I'm not to sure about this. But I do recall an article that talked about temperature playing a role in the sex of Sea turtle eggs.
Maybe there is some truth behind this for cuttlefish. And if there is, I'm sure a warmer temperature would could a majority of one particular sex, but I doubt the entire clutch would be one sex.
 
I have not seen anything on temperature and sex but it is not far fetched. It would not be reasonable to expect the retailer to keep them a different temperatures, however, your source said that the sex was determined very soon after laying and anything a retailer would do would be well after that point since these are all wild caught.
 
I'm a bit skeptical about that notion.

I've seen broods of cuttlefish eggs that were apparently mixed in sex because, weirdly enough, the brother fertilized the sister's eggs later on.

It's possible that there could be a small temperature differential, with the eggs near one part of the cluster being male while the eggs near another part of the cluster are female .
 
I don't buy it. I've never read anything on the subject and never in any of my days at the NRCC did we alter temperatures to increase our male or female hatchling ratios.

Sounds like something with a bit of truth, but not a hard fast rule.

Greg
 
the first ones started to hatch on June 22nd, so 13-14 weeks old as of this friday. i have a 13 week old with a 17 week old in my display tank and those two haven't really shown any interest in each other.
 
I am not sure about the temperature of the eggs specifically, but I have seen abstracts of studies which refer to sex ratios of clutches being affected by temperature (for S. Officinalis). Here is one reference (this seems to be a powerpoint of the same paper; slide 11 discusses temperature effects: colder means more females, warmer means more males). I am not sure how reliable this data is, but this is one source that partially backs up the claim that water temperature determines the sex ratio.

I was unable to find anything about the fact that it was the egg temperature as opposed to the general temperature of the water during the breeding period.
 
That may work out to my advantage then. The past few weeks out here have been scorching hot, my tanks have reached in the high 80s. My display tank peaked at 89, but no losses. Winter is fastly approaching which should help keep the water temp at a constant 76-78. I'd much rather havce tons of females to one male, then visa versa.

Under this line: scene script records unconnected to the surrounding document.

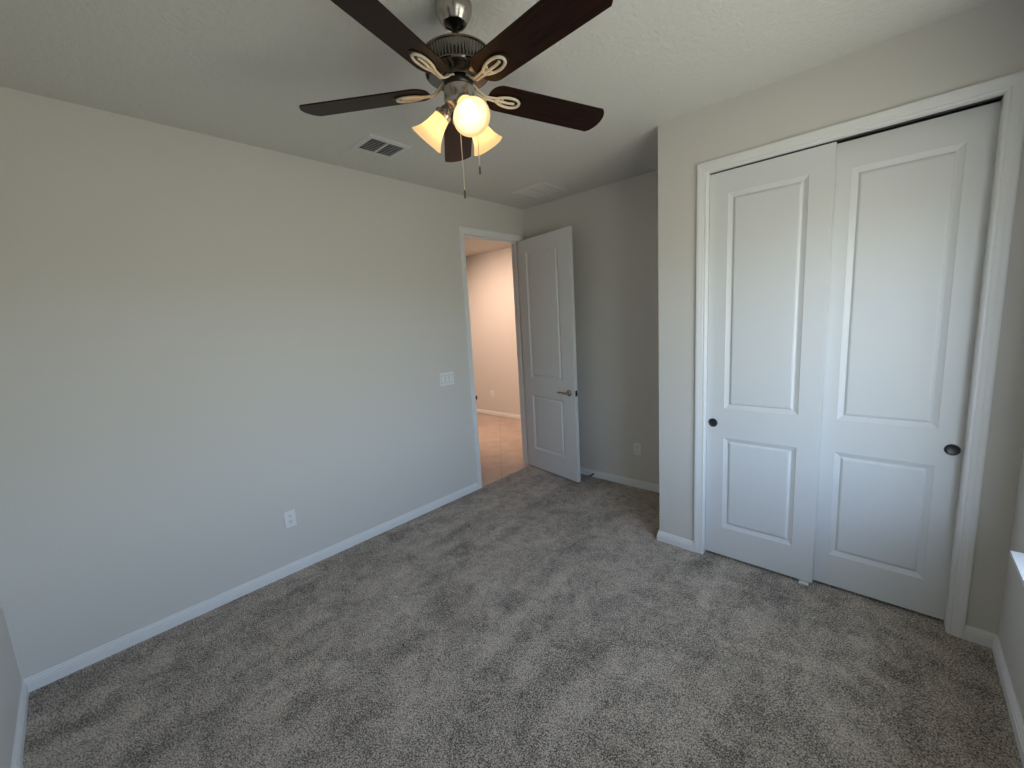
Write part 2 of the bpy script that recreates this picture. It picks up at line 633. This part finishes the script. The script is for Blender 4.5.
HX, HZ = 0.672, 0.896 - DZ
obj('door_handle', lever_bm(-1), M_nickel, d1, loc=(HX, 0, HZ), smooth=40)['label'] = 'satin nickel lever handle'
obj('door_handle', lever_bm(1), M_nickel, d1, loc=(HX, DTHK, HZ), smooth=40)['label'] = 'satin nickel lever handle'
bm = boxes([(DWID - 0.0002, DWID + 0.0012, 0.005, DTHK - 0.005, HZ - 0.028, HZ + 0.028), (DWID + 0.001, DWID + 0.009, 0.011, DTHK - 0.011, HZ - 0.010, HZ + 0.010)])
obj('latch_plate', bm, M_black_metal, d1)['label'] = 'dark metal latch plate on the door edge'
for hz in (0.22, 1.20, 2.18):
    bm = lathe([(0, -0.045), (0.006, -0.045), (0.006, 0.045), (0.004, 0.049), (0, 0.049)], 12)
    obj('hinge', bm, M_nickel, d1, loc=(-0.004, DTHK + 0.004, hz), smooth=40)

# closet doors (two bypass panels)
CDH = 2.382 - DZ


def cup_pull(name, parent, loc):
    bm = lathe([(0, -0.0006), (0.017, -0.0006), (0.0205, -0.0022), (0.0235, -0.0042), (0.0265, -0.0030), (0.0275, 0.0), (0.0275, 0.004), (0, 0.004)], 32,
               Matrix.Rotation(-PI / 2, 4, 'X'))
    o = obj(name, bm, M_pull, parent, loc=loc, smooth=40)
    o['label'] = 'round grey metal cup pull'
    return o


d2 = empty('door_2', (CA + 0.002, DC + 0.030, DZ), 'front white sliding closet door on the corner side', None, kind='structure')
obj('slab', panel_door(0.585, CDH, 0.034, (0.100, 0.481), ((0.194, 0.792), (0.978, 2.243))), M_door, d2)
cup_pull('finger_pull', d2, (0.036, 0.0, 0.898 - DZ))
d3 = empty('door_3', (3.1866 - 0.585, DC + 0.072, DZ), 'rear white sliding closet door on the window side', None, kind='structure')
obj('slab', panel_door(0.585, CDH, 0.034, (0.117, 0.498), ((0.186, 0.784), (0.964, 2.236))), M_door, d3)
cup_pull('finger_pull', d3, (3.152 - (3.1866 - 0.585), 0.0, 0.889 - DZ))

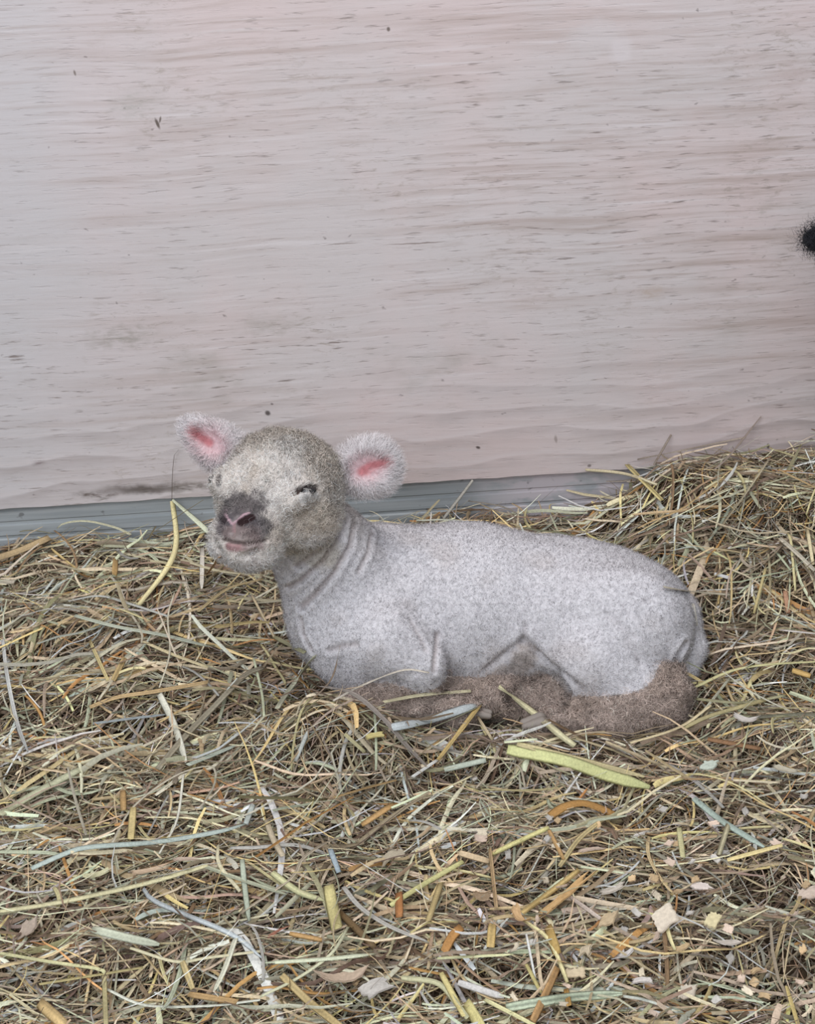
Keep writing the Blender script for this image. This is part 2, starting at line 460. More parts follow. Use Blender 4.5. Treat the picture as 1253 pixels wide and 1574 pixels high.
def scatter(V, Q, N, wt, n):
    """n points on the surface, wt = density per vertex"""
    A = 0.5*np.linalg.norm(np.cross(V[Q[:, 2]]-V[Q[:, 0]], V[Q[:, 3]]-V[Q[:, 1]]), axis=1)*wt[Q].mean(1)
    f = rng.choice(len(Q), n, p=A/A.sum())
    a, b = rng.random(n)[:, None], rng.random(n)[:, None]
    q = Q[f]
    def bl(X): return (X[q[:, 0]]*(1-a)+X[q[:, 1]]*a)*(1-b)+(X[q[:, 3]]*(1-a)+X[q[:, 2]]*a)*b
    return bl, f, q

# ------------------------------------------------------------------ the lamb
LB = np.array([0.06, 1.84, 0.02])                                # base of the lamb
fl = Field((-0.33, 1.56, -0.03), (0.37, 2.02, 0.45), 0.0018)
# trunk
fl.cone(at(582, 926, 1.86), .096, at(720, 938, 1.87), .100, .03)
fl.cone(at(720, 938, 1.87), .100, at(880, 938, 1.87), .088, .03)
fl.ell(at(945, 962, 1.86), (.098, .088, .090), k=.03)
# neck and brisket
fl.cone(at(545, 914, 1.845), .080, at(470, 815, 1.810), .053, .012, 'neck')
fl.cone(at(530, 960, 1.81), .062, at(560, 1010, 1.79), .050, .035)
# shoulder and folded foreleg
fl.ell(at(575, 985, 1.785), (.072, .045, .056), k=.022)
fl.cone(at(590, 985, 1.76), .046, at(645, 1022, 1.745), .030, .016)
fl.cone(at(650, 1046, 1.750), .024, at(530, 1100, 1.730), .022, .010, 'leg')
fl.cone(at(530, 1108, 1.722), .020, at(640, 1090, 1.737), .019, .010, 'leg')
fl.cone(at(640, 1090, 1.737), .019, at(720, 1097, 1.737), .014, .010, 'leg')
# far foreleg, folded beside it
fl.cone(at(640, 1060, 1.79), .028, at(770, 1075, 1.77), .022, .012, 'leg')
# thigh, stifle
fl.ell(at(932, 972, 1.80), (.080, .042, .074), k=.045)
fl.cone(at(975, 960, 1.81), .062, at(908, 1018, 1.770), .046, .030)
fl.cone(at(905, 1015, 1.765), .046, at(985, 1060, 1.755), .036, .014)
# hind leg: hock to foot
fl.cone(at(1012, 1072, 1.745), .035, at(930, 1100, 1.728), .030, .012, 'leg')
fl.cone(at(930, 1100, 1.728), .030, at(835, 1104, 1.728), .020, .010, 'leg')
fl.cone(at(1012, 1072, 1.745), .035, at(985, 1058, 1.76), .035, .012, 'leg')
# far hind foot and soft belly under the flank
fl.cone(at(850, 1075, 1.775), .026, at(755, 1072, 1.765), .020, .012, 'leg')
fl.cone(at(806, 1006, 1.752), .012, at(824, 1062, 1.744), .041, .009, cut=True)
fl.ell(at(815, 1050, 1.825), (.060, .036, .034), k=.012, tagname='belly')
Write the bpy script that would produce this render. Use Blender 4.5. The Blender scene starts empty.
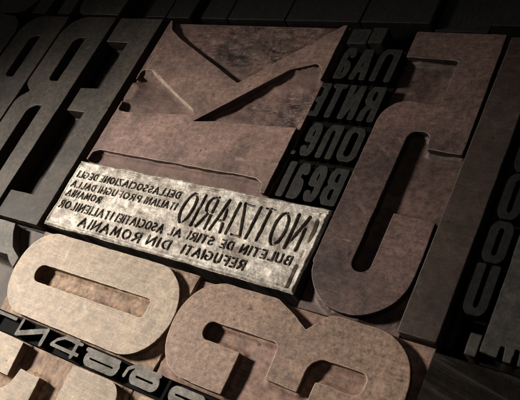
import bpy, math, random
import numpy as np
from mathutils import Vector, Matrix, noise as mnoise

# ---------------------------------------------------------------- set-up: camera, world, lamp, exposure
S = 0.01                                   # plan units are centimetres, Blender units metres
sc = bpy.context.scene
C = bpy.context.collection
R = math.radians

cam_d = bpy.data.cameras.new("camera")
cam = bpy.data.objects.new("camera", cam_d); C.objects.link(cam)
cam_d.sensor_width = 36.0
cam_d.lens = 723.99 / 520.0 * 36.0
cam_d.clip_start = 0.005; cam_d.clip_end = 20
ax = Vector((0.7997604, 0.16133096, -0.57823492))      # plan x seen from the camera (right, down, forward)
ay = Vector((-0.4186422, 0.84023321, -0.34459666))     # plan down
az = Vector((0.43025807, 0.5176683, 0.7395252))        # into the forme
def row(i): return Vector((ax[i], -ay[i], -az[i]))
right, up, back = row(0), -row(1), -row(2)
m = Matrix((right, up, back)).transposed().to_4x4()
m.translation = Vector((13.87764, -8.27032, 17.7486)) * S
cam.matrix_world = m
sc.camera = cam
cam_d.dof.use_dof = True
cam_d.dof.aperture_fstop = 45
cam_d.dof.focus_distance = (Vector((-3.5, -1.5, 0)) * S - cam.location).dot(-back)

w = bpy.data.worlds.new("World"); sc.world = w; w.use_nodes = True
w.node_tree.nodes["Background"].inputs[0].default_value = (0.86, 0.82, 0.76, 1)
w.node_tree.nodes["Background"].inputs[1].default_value = 0.045

def spot(name, loc, target, power, size, blend, radius, col):
    l = bpy.data.lights.new(name, 'SPOT'); l.energy = power; l.spot_size = R(size); l.spot_blend = blend
    l.shadow_soft_size = radius; l.color = col
    o = bpy.data.objects.new(name, l); C.objects.link(o)
    o.location = Vector(loc) * S
    o.rotation_euler = (Vector(target) - Vector(loc)).to_track_quat('-Z', 'Y').to_euler()
    return o
spot("key_lamp", (-39, -4, 28), (-7.0, -7.6, 0), 15.0, 46, 1.0, 0.035, (1.0, 0.91, 0.82))

sc.view_settings.view_transform = 'Standard'
sc.view_settings.look = 'None'
sc.view_settings.exposure = 0
sc.view_settings.gamma = 1

# ---------------------------------------------------------------- materials
def nd(nt, t, **kw):
    n = nt.nodes.new(t)
    for k, v in kw.items(): setattr(n, k, v)
    return n
def ramp(nt, src, stops):
    r = nd(nt, 'ShaderNodeValToRGB'); el = r.color_ramp.elements
    el[0].position, el[0].color = stops[0][0], (*stops[0][1], 1)
    el[1].position, el[1].color = stops[-1][0], (*stops[-1][1], 1)
    for p, c in stops[1:-1]:
        e = el.new(p); e.color = (*c, 1)
    nt.links.new(src, r.inputs[0]); return r.outputs[0]
def g3(v): return (v, v, v)
def mixc(nt, f, a, b, mode='MIX'):
    x = nd(nt, 'ShaderNodeMix', data_type='RGBA', blend_type=mode)
    for s, v in ((0, f), (6, a), (7, b)):
        if isinstance(v, bpy.types.NodeSocket): nt.links.new(v, x.inputs[s])
        elif isinstance(v, tuple): x.inputs[s].default_value = (*v, 1)
        else: x.inputs[s].default_value = v
    return x.outputs[2]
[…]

I don't know the exacty sex ratio of my eggs since i sold some to UCSD, but from what I have left the males are definitely outnumbering the females. Theres consant fighting over the females, I've broken up a few fights that were getting pretty rough.
 
Again, this study is for S. Officinalis which lives in temperate water as oppsed to S. Bandenesis which is a true tropical species. (the mediteranean sea surface temp varies from ~13C-28C [55F-82F] (see here) whereas the Indonesian sea surface temps varies from ~24C-32C [75F to 89F]. I don't know enough about these two species to say with any certainty, but I would caution against assuming that these two species have a lot of temperature-related aspects in common given the differences in ocean temperatures common in their respective habitats.
 
Well it looks like the first set of eggs was laid either today or yesterday. I think the high temps here are helping to accelerate things. From what I can tell there's about 20 eggs, half of which look good, the other half not so good. A few eggs don't have any ink in the egg, and a few of them dont have any egg, its just an embryo. At least its a good start!